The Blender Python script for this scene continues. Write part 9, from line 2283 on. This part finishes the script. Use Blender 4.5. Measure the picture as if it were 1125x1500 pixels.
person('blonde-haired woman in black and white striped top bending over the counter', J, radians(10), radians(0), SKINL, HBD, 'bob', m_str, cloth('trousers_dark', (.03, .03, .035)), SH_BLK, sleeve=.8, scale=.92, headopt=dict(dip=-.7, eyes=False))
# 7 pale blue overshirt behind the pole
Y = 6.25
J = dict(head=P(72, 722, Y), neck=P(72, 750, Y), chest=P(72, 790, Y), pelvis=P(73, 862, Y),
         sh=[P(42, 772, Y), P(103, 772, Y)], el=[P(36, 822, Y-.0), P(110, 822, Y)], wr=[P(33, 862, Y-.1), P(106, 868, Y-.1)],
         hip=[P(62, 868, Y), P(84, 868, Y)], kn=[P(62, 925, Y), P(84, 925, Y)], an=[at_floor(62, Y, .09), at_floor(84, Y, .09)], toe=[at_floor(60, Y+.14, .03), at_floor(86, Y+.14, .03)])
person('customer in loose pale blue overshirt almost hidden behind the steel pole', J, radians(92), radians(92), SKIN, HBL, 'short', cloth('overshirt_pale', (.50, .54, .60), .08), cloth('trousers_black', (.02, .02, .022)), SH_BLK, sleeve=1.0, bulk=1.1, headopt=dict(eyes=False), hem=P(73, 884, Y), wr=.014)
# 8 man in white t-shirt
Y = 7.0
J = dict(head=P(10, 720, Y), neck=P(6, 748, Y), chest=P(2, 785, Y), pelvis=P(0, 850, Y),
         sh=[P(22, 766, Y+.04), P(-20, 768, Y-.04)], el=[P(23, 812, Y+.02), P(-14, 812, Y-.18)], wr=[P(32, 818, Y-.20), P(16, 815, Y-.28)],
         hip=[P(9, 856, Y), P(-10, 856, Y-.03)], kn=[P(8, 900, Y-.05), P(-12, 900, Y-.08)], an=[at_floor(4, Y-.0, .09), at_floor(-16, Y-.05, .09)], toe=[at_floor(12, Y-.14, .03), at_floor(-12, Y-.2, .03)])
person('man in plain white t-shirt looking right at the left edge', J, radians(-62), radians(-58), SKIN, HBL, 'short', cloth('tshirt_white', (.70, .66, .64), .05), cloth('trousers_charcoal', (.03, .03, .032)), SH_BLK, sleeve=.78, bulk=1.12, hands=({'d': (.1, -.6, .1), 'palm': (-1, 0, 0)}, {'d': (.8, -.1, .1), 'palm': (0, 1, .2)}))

▶ _Exercise objective_:
Each line above must be reproduced exactly as it stands.

▶ _Full output_:
The Blender Python script for this scene continues. Write part 9, from line 2283 on. This part finishes the script. Use Blender 4.5. Measure the picture as if it were 1125x1500 pixels.
person('blonde-haired woman in black and white striped top bending over the counter', J, radians(10), radians(0), SKINL, HBD, 'bob', m_str, cloth('trousers_dark', (.03, .03, .035)), SH_BLK, sleeve=.8, scale=.92, headopt=dict(dip=-.7, eyes=False))
# 7 pale blue overshirt behind the pole
Y = 6.25
J = dict(head=P(72, 722, Y), neck=P(72, 750, Y), chest=P(72, 790, Y), pelvis=P(73, 862, Y),
         sh=[P(42, 772, Y), P(103, 772, Y)], el=[P(36, 822, Y-.0), P(110, 822, Y)], wr=[P(33, 862, Y-.1), P(106, 868, Y-.1)],
         hip=[P(62, 868, Y), P(84, 868, Y)], kn=[P(62, 925, Y), P(84, 925, Y)], an=[at_floor(62, Y, .09), at_floor(84, Y, .09)], toe=[at_floor(60, Y+.14, .03), at_floor(86, Y+.14, .03)])
person('customer in loose pale blue overshirt almost hidden behind the steel pole', J, radians(92), radians(92), SKIN, HBL, 'short', cloth('overshirt_pale', (.50, .54, .60), .08), cloth('trousers_black', (.02, .02, .022)), SH_BLK, sleeve=1.0, bulk=1.1, headopt=dict(eyes=False), hem=P(73, 884, Y), wr=.014)
# 8 man in white t-shirt
Y = 7.0
J = dict(head=P(10, 720, Y), neck=P(6, 748, Y), chest=P(2, 785, Y), pelvis=P(0, 850, Y),
         sh=[P(22, 766, Y+.04), P(-20, 768, Y-.04)], el=[P(23, 812, Y+.02), P(-14, 812, Y-.18)], wr=[P(32, 818, Y-.20), P(16, 815, Y-.28)],
         hip=[P(9, 856, Y), P(-10, 856, Y-.03)], kn=[P(8, 900, Y-.05), P(-12, 900, Y-.08)], an=[at_floor(4, Y-.0, .09), at_floor(-16, Y-.05, .09)], toe=[at_floor(12, Y-.14, .03), at_floor(-12, Y-.2, .03)])
person('man in plain white t-shirt looking right at the left edge', J, radians(-62), radians(-58), SKIN, HBL, 'short', cloth('tshirt_white', (.70, .66, .64), .05), cloth('trousers_charcoal', (.03, .03, .032)), SH_BLK, sleeve=.78, bulk=1.12, hands=({'d': (.1, -.6, .1), 'palm': (-1, 0, 0)}, {'d': (.8, -.1, .1), 'palm': (0, 1, .2)}))